Some of you may remember Mother Emmanuel African Methodist Episcopal Church in Charleston, South Carolina, where about a year and a half ago a gunman walked through the door and killed nine people sitting in a prayer circle. They had been studying the Parable of the Sower. A grandmother. A little girl.
The pastor was one of those killed, and one Sunday a few months later the interim pastor, the Reverend Norvel Goff, climbed into the pulpit to preach.
“Many have asked,” Goff says, “‘How are you? How is Mother Emanuel?’ My response is: ‘With your prayers and encouragement and with God guiding us, we’ll be all right.”
Of course they’re not happy. How could they be happy? But then Goff makes a distinction, the crucial distinction: between what he calls “the banality of happiness” and the spiritual condition of “joy.”
Joy.
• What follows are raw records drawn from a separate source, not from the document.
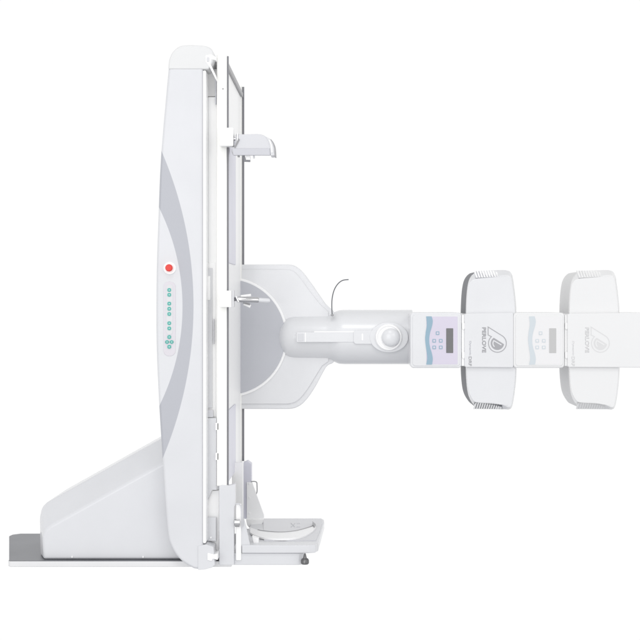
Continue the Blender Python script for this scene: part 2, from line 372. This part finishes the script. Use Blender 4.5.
# ================================================================== x-ray heads
HY = .60
def make_head(off, pale, label, end):
    dx = off/K/s(HY)
    t = thing('xray_tube_head', label, 'x-ray head', (X(488+off, HY), .78, Z(340, HY)), 'x-ray tube heads in line on the arm')
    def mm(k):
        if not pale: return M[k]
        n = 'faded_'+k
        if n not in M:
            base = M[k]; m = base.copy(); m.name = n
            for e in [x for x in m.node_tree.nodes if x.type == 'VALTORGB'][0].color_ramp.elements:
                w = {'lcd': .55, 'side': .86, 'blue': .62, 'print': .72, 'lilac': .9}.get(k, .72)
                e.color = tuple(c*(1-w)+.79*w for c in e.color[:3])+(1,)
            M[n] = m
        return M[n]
    def sh(pts): return [(a+off, b) for a, b in pts]
    o = off
    # control box
    cbx = P('control_box', sh(rrect(410.2, 312.6, 461.6, 368, 3.5)), HY-.015, .985, mm('head'), t, .006, seg=4)
    f = HY-.015
    P('front_bezel', sh(rrect(412.6, 314.6, 460, 366, 3)), f-.003, f+.01, mm('head'), cbx, .002)
    P('key_film', sh(rrect(426.4, 316.6, 457.6, 364.4, .6, 2)), f-.0042, f, mm('lilac'), cbx, .0003)
    wave = [(426.2, 316.4), (431.6, 316.4)]+catmull([(431.6, 316.4), (432.8, 321), (431.8, 327), (430, 333), (429.2, 340), (430, 347), (431.8, 353), (432.8, 359), (432, 364.6)], 3)[1:]+[(426.2, 364.6)]+catmull([(426.2, 364.6), (427.2, 358), (426.4, 350), (425.2, 340), (425.8, 332), (426.8, 325), (426.2, 316.4)], 3)[1:-1]
    P('wave_stripe', sh(wave), f-.0052, f-.001, mm('blue'), cbx, 0, smooth=False)
    for bx, by in ((437.6, 333.2), (434.2, 340.8), (440.8, 340.8), (434.2, 347.4), (440.8, 347.4)):
        b_ = P('push_button', sh(rrect(bx-1.75, by-1.75, bx+1.75, by+1.75, .4, 2)), f-.0056, f-.001, mm('blue'), cbx, .0003)
        P('button_face', sh(rrect(bx-.95, by-.95, bx+.95, by+.95, .25, 2)), f-.0064, f-.002, mm('lilac'), b_, 0, smooth=False)
    P('display_screen', sh(rrect(446.2, 328.3, 453.2, 353, .4, 2)), f-.0054, f-.001, mm('lcd'), cbx, .0003)
    # joint between the boxes
    P('joint_collar', sh([(461.7, 315), (464.4, 315), (464.4, 366), (461.7, 366)]), HY-.008, .96, mm('white'), t, .002)
    for y0, y1 in ((322, 330), (351, 359)):
        P('joint_clip', sh([(462, y0+1.5), (464, y0), (465, y0+3), (465, y1-3), (464, y1), (462, y1-1.5)]), HY-.014, HY+.03, mm('white'), t, .001)
    # main box
    mb_ = P('main_box', sh([(464.5, 314.5), (467, 313.4), (end-off-1, 312.6), (end-off, 314), (end-off, 366.5), (end-off-1, 367.6), (466, 367.2), (464.5, 366)]), HY-.018, .985, mm('head'), t, .004)
    g = HY-.018
    # lettering, rotated to read downwards; the tops of the letters point right
    def pt(px_, py_): return (X(px_+o, g), g-.0002, Z(py_, g))
    u_ = 1/K/s(g)
    text_mesh('brand_lettering', 'PERLOVE', 1, mm('print'), mb_, pt(482.1, 327.4), (0, 0, -1), (1, 0, 0), bold=.024, width=25.2*u_, height=3.9*u_)
    text_mesh('model_lettering', 'Dynamic', 1, mm('side' if False else 'disc'), mb_, pt(468.9, 341.0), (0, 0, -1), (1, 0, 0), bold=.01, width=14.5*u_, height=2.3*u_)
    text_mesh('model_lettering', 'DRF', 1, mm('print'), mb_, pt(468.6, 356.6), (0, 0, -1), (1, 0, 0), bold=.01, width=9.4*u_, height=3.0*u_)
    # emblem
    k = .0465; ccx, ccy = 497.4, 343.3
    def lg(u, v): return (ccx-(v-237)*k+o, ccy+(u-403)*k)
    R = 192
    outer = []
    a0 = math.atan2(120-237, 245-403)     # tangent point upper left
    outer = [(52, 437)]
    a_end = math.atan2(362-237, 262-403)
    n = 40; start = a0; stop = a_end
    while stop < start: stop += 2*math.pi
    for i in range(n+1):
        a = start+(stop-start)*i/n; outer.append((403+R*math.cos(a), 237+R*math.sin(a)))
    outer.append((225, 437))
    def stroke(pts, wd, closed):
        n_ = len(pts); out = []; inn = []
        for i in range(n_):
            p = Vector(pts[i]); a = Vector(pts[i-1] if closed or i else pts[i]); b = Vector(pts[(i+1) % n_] if closed or i < n_-1 else pts[i])
            d1 = (p-a); d2 = (b-p)
            d1 = d1.normalized() if d1.length > 1e-6 else d2.normalized(); d2 = d2.normalized() if d2.length > 1e-6 else d1
            n1 = Vector((-d1.y, d1.x)); n2 = Vector((-d2.y, d2.x)); m_ = (n1+n2)
            m_ = m_.normalized() if m_.length > 1e-3 else n1
            q = min(1/max(m_.dot(n1), .3), 2.2)
            out.append(p+m_*wd*q/2); inn.append(p-m_*wd*q/2)
        return out, inn
    def flat_strip(name, pts, wd, closed, y, m, par):
        oo, ii = stroke(pts, wd, closed); bm = bmesh.new(); m4 = []
        n_ = len(pts); rng = range(n_ if closed else n_-1)
        def vv(p, dy): 
            q = lg(*p); return bm.verts.new((X(q[0], g), y+dy, Z(q[1], g)))
        a = [vv(p, 0) for p in oo]; b = [vv(p, 0) for p in ii]; c = [vv(p, .0012) for p in oo]; d = [vv(p, .0012) for p in ii]
        for i in rng:
            j = (i+1) % n_
            bm.faces.new((a[i], a[j], b[j], b[i])); bm.faces.new((c[i], c[j], d[j], d[i]))
            bm.faces.new((a[i], a[j], c[j], c[i])); bm.faces.new((b[i], b[j], d[j], d[i]))
        if not closed:
            for i in (0, n_-1): bm.faces.new((a[i], b[i], d[i], c[i]))
        return finish(name, bm, m, par, 0, smooth=False)
    em = flat_strip('emblem', outer, 17, True, g-.0008, mm('print'), mb_)
    aA = math.atan2(95-237, 422-403); aB = math.atan2(313-237, 287-403)
    dd = [(403+143*math.cos(aA+(aB-aA)*i/30), 237+143*math.sin(aA+(aB-aA)*i/30)) for i in range(31)]
    P('emblem_core', [lg(*p) for p in dd], g-.0008, g+.001, mm('print'), mb_, 0, smooth=False)
    L = [(440, 150), (350, 305)]+[(403+97*math.cos(math.radians(a)), 237+97*math.sin(math.radians(a))) for a in range(125, 30, -12)]
    flat_strip('emblem_stroke', L, 22, False, g-.0014, mm('head'), mb_)
    # wings
    def wing(A_, B_, ribs, up):
        A_ = catmull(A_, 3); B_ = catmull(B_, 3)
        Ya, Yb = HY, HY+.045
        ra = [(X(a+o, Ya), Ya, Z(b, Ya)) for a, b in A_]; rb = [(X(a+o, Yb), Yb, Z(b, Yb)) for a, b in B_]
        bm = bmesh.new(); loft_world(bm, [ra, rb, [(p[0], .93, p[2]) for p in rb]])
        ob = finish('side_wing', bm, [mm('head'), mm('side')], t, .0025, ang=20)
        for f_ in ob.data.polygons:
            c_ = f_.center+Vector(t['_w'])
            if f_.normal.x < -.45 and c_.y > Yb-.002: f_.material_index = 1
        bm = bmesh.new()
        n_ = 12
        for i in range(n_):
            q = i/(n_-1)
            if up: xa = 477+29*q; ya_, yb_ = 277.8-1.6*q, 270.5; sl_ = -2.4
            else: xa = 476+26*q; ya_, yb_ = 403.0+1.6*q, 409.1; sl_ = -1.8
            w_ = .8
            q1 = [(xa-w_, ya_), (xa+w_, ya_)]; q2 = [(xa+w_+sl_, yb_), (xa-w_+sl_, yb_)]
            pts3 = [(X(a+o, Ya), Ya-.001, Z(b, Ya)) for a, b in q1]+[(X(a+o, Yb), Yb-.0015, Z(b, Yb)) for a, b in q2]
            loft_world(bm, [pts3, [(p[0], p[1]+.02, p[2]) for p in pts3]])
        finish('vent_ribs', bm, mm('white'), ob, .0006)
        bm = bmesh.new()
        if up: q = [(475.5, 278.2), (507, 276), (505, 270.4), (474.5, 271.6)]
        else: q = [(474.5, 402.9), (508, 405.4), (506, 409.1), (475, 408.6)]
        p3 = [(X(q[0][0]+o, Ya), Ya-.0005, Z(q[0][1], Ya)), (X(q[1][0]+o, Ya), Ya-.0005, Z(q[1][1], Ya)), (X(q[2][0]+o, Yb), Yb-.0025, Z(q[2][1], Yb)), (X(q[3][0]+o, Yb), Yb-.0025, Z(q[3][1], Yb))]
        loft_world(bm, [p3, [(p[0], p[1]+.015, p[2]) for p in p3]])
        finish('vent_recess', bm, mm('pad2' if up else 'side'), ob, 0, smooth=False)
    A1 = [(466.5, 315), (467, 300), (468, 288), (469.8, 282.5), (474.5, 279.3), (485, 278), (495, 277), (504, 275.2), (510.3, 276.6), (512.3, 285), (514.6, 303), (515.2, 315)]
    B1 = [(465.7, 315), (466.2, 300), (467.4, 287), (469.6, 278.6), (474, 273), (480, 270.9), (495, 270.2), (506, 270.2), (511.4, 273.2), (513.8, 284), (516, 303), (516.4, 315)]
    A2 = [(466.5, 366), (466.9, 376), (467.6, 386), (469.6, 394.5), (474, 401.3), (480, 402.6), (493, 403.2), (503, 405.2), (510, 407.3), (512.4, 400), (515, 380), (515.4, 366)]
    B2 = [(465.7, 366), (466.1, 378), (467.2, 389.5), (469, 397), (472.6, 403.6), (478, 408.4), (493, 409.2), (503, 409.2), (510.6, 408.9), (513.6, 400), (516.1, 380), (516.6, 366)]
    wing(A1, B1, None, True); wing(A2, B2, None, False)
    return t
make_head(0, False, 'white x-ray tube head with dark grey print and lilac key panel, nearer the column', 513.4)
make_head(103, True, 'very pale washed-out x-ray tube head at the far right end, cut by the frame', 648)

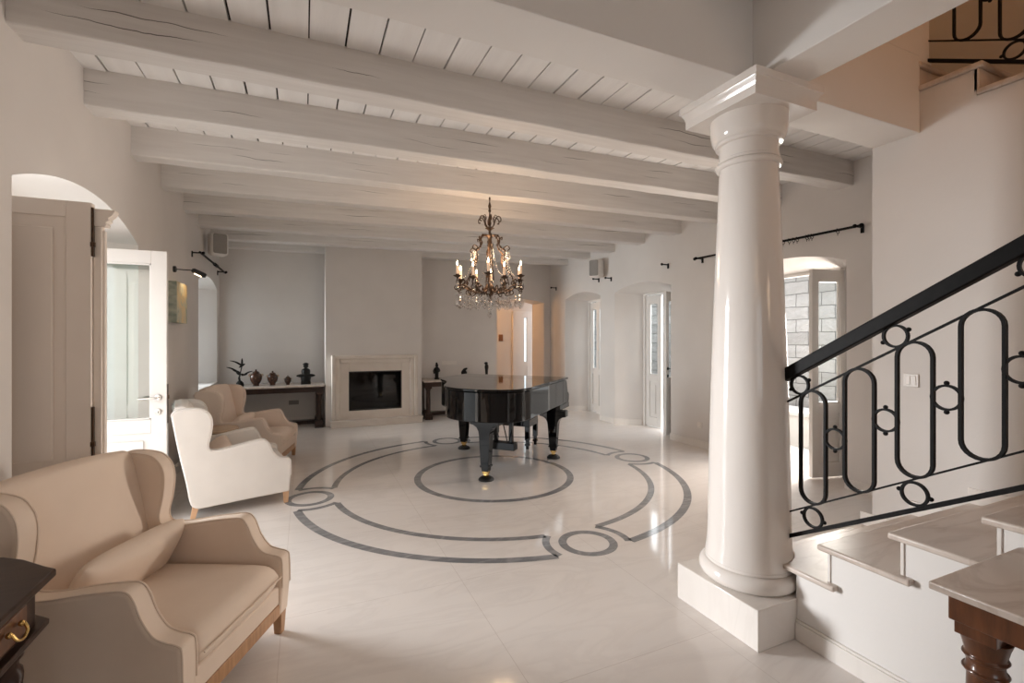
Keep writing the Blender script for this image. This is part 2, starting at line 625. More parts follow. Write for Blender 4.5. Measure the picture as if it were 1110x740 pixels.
def wall_open(mb, lo, hi, z1, thick, openings, P):
    """wall from lo..hi along a, 0..z1; P(a, z, depth 0..1) -> 3-D; openings: dict(a0,a1,b0,b1,sill,spring,apex,bspring,bapex)"""
    for side in (0, 1):
        cur = lo
        for o in openings:
            a0, a1 = (o['a0'], o['a1']) if side == 0 else (o['b0'], o['b1'])
            sp, ap = (o['spring'], o['apex']) if side == 0 else (o['bspring'], o['bapex'])
            mb.quad(P(cur, 0, side), P(a0, 0, side), P(a0, z1, side), P(cur, z1, side))
            if o['sill'] > 0:
                mb.quad(P(a0, 0, side), P(a1, 0, side), P(a1, o['sill'], side), P(a0, o['sill'], side))
            ar = arch_pts(a0, a1, sp, ap)
            for p, q in zip(ar, ar[1:]):
                mb.quad(P(p[0], p[1], side), P(q[0], q[1], side), P(q[0], z1, side), P(p[0], z1, side))
            cur = a1
        mb.quad(P(cur, 0, side), P(hi, 0, side), P(hi, z1, side), P(cur, z1, side))
    for o in openings:
        A = arch_pts(o['a0'], o['a1'], o['spring'], o['apex'])
        B = arch_pts(o['b0'], o['b1'], o['bspring'], o['bapex'])
        for (p, q), (r, s) in zip(zip(A, A[1:]), zip(B, B[1:])):
            mb.quad(P(p[0], p[1], 0), P(q[0], q[1], 0), P(s[0], s[1], 1), P(r[0], r[1], 1))
        s0 = o['sill']
        for a, b, za, zb in ((o['a0'], o['b0'], A[0][1], B[0][1]), (o['a1'], o['b1'], A[-1][1], B[-1][1])):
            mb.quad(P(a, s0, 0), P(a, za, 0), P(b, zb, 1), P(b, s0, 1))
        if s0 > 0:
            mb.quad(P(o['a0'], s0, 0), P(o['a1'], s0, 0), P(o['b1'], s0, 1), P(o['b0'], s0, 1))
    mb.quad(P(lo, 0, 0), P(lo, z1, 0), P(lo, z1, 1), P(lo, 0, 1))
    mb.quad(P(hi, 0, 0), P(hi, z1, 0), P(hi, z1, 1), P(hi, 0, 1))
    mb.quad(P(lo, z1, 0), P(hi, z1, 0), P(hi, z1, 1), P(lo, z1, 1))
    bmesh.ops.remove_doubles(mb.bm, verts=mb.bm.verts, dist=1e-5)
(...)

Not a feeling but a faith, that God is God and God is mercy and that in some way we can’t comprehend there is a justice and a love at work in the world stronger than our doubts and stronger than our fears and stronger than any evil within us or outside us.
“Even in the midst of trials and tribulations,” the Reverend Goff proclaimed that Sunday, “we still have joy.”
In the darkness of Advent we hope for the light, and this, too, is why we come to mass and why we pray, not just to remember but to hope, and to hope in faith and in confidence that the light we long for will come and in fact is already here. “He is coming who is everywhere present,” says an ancient Church Father. This is the paradox, this is the mystery, for no corner of our lives is without his tenderness and without his presence, no corner of the universe is without his saving energy and his saving love, and it’s only we who need to turn towards it, we who need to open our hearts and open our eyes.
And the rain will come and the streams will swell and the joy will rise in us, too, and even the darkness is grace, even the dying of the leaves. The Lord is here, and “the land exults.” The Lord is here, and we are “crowned with everlasting joy.”